A José María Aznar le llamaban dentro de su partido el "secarrón". Su imagen nunca fue ni mucho menos la de su predecesor en la Moncloa, un andaluz que se comía las cámaras y cualquiera que rondara a su alrededor. Aznar nunca fue la alegría de la huerta y muchos desde dentro le reprochaban el gesto desabrido que se gastaba a la menor ocasión, aunque algunos afirman que la cosa era aún peor cuando pretendía ser simpático y largaba aquellos chistes de los que solo se reía él y los cuatro pelotas que nunca faltan.

Uno de los grandes reproches que se hacía permanente a Aznar era su falta de sintonía con Juan Carlos I, y entonces se utilizaba el eufemismo de la falta de sintonía, de diferencia de caracteres o simplemente de dos personas que nunca saldrían a tomar unas cañas para no decir simplemente que se detestaban.

En el libro "El jefe de los espías: el archivo secreto de Emilio Alonso Manglano" de Juan Fernández-Miranda y Javier Chicote, supimos la raíz de lo que se puede calificar como una sólida enemistad. La antipatía mutua era evidente y nunca el secarrón de Valladolid hizo ningún esfuerzo por disimularla. El haber sucumbido al chantaje de Bárbara Rey ponía al Rey y al gobierno de turno encima de una bomba de relojería que podía estallar en el momento más inoportuno y no hace falta ser un especialista en cine negro para saber las consecuencias de pagar a un chantajista: la extorsión nunca se acaba, como se demuestra en estos días lejanos del reinado y las aventuras de un reinado que en eso no desdice el de sus antepasados.
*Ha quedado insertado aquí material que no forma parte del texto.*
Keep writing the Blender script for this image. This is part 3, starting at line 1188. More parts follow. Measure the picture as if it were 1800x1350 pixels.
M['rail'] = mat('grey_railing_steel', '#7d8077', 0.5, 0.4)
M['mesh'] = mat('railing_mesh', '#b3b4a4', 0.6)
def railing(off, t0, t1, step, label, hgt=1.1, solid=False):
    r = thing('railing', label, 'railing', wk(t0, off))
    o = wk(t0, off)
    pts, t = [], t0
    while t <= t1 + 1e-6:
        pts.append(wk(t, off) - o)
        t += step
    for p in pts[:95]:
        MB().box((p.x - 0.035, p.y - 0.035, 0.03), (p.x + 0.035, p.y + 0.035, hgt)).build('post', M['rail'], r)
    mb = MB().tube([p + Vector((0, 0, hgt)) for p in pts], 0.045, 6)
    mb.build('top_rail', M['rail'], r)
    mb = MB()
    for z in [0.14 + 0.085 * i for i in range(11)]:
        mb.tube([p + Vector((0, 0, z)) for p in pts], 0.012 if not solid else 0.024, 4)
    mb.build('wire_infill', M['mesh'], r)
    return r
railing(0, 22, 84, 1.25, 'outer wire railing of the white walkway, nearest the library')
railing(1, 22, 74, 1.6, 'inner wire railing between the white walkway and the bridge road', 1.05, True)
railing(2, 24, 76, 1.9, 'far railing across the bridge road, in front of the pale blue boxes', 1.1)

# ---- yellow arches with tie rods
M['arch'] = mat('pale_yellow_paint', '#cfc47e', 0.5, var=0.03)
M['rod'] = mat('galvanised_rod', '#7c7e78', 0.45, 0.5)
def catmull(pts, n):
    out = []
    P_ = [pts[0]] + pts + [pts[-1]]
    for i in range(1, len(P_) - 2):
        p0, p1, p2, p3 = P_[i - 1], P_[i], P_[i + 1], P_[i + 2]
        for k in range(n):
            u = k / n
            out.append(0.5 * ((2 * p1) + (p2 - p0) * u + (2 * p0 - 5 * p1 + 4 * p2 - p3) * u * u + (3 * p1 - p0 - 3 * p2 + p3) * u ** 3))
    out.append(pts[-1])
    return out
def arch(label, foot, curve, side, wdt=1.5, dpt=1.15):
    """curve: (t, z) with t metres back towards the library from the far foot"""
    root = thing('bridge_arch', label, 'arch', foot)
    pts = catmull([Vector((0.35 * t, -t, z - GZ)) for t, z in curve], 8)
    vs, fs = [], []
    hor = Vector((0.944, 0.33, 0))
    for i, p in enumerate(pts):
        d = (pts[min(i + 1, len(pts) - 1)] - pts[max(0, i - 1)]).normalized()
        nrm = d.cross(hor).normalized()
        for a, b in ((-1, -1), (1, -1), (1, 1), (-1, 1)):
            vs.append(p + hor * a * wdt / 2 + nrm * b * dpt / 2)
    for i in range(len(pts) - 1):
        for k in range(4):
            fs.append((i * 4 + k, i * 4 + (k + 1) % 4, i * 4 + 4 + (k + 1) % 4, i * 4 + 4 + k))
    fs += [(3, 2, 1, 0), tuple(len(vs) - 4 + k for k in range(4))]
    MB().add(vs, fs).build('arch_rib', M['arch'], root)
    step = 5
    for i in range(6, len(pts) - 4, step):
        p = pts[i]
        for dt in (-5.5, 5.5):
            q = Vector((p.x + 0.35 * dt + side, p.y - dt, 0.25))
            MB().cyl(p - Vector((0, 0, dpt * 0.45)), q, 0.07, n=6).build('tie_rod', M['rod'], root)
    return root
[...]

Juan Carlos amagó entonces con abdicar y ese gesto colmó el vaso de unas relaciones envenenadas desde el momento en que Aznar tuvo conocimiento de las imprudentes aventuras de su majestad y de haberse plegado a las exigencias de la chantajista. Al final con el Oráculo Manual de Baltasar Gracián por medio se estimó el mal menor y se aplicó aquello de la necesidad y la virtud antes de que un tal Sánchez lo convirtiera en la nueva fórmula del doctor Frankestein.

Tragó Aznar con algo que venía de atrás quizás porque también pensó que podría en caso de alarma general salir limpio del enredo, aunque habrá quien piense que tanto Felipe González como José María Aznar se movieron con mayor o menor voluntad, en un terreno movedizo de complicidades y secretos compartidos, que al fin y al cabo, también ponían en mano de los dos presidentes, buena parte del capital "político" y de imagen del Jefe del Estado.

El único debate que cabe ahora es el de las responsabilidades políticas de los que con gusto o desagrado asistieron en primera fila a algo que nunca se debería haber producido y que mancha irremisiblemente a la institución.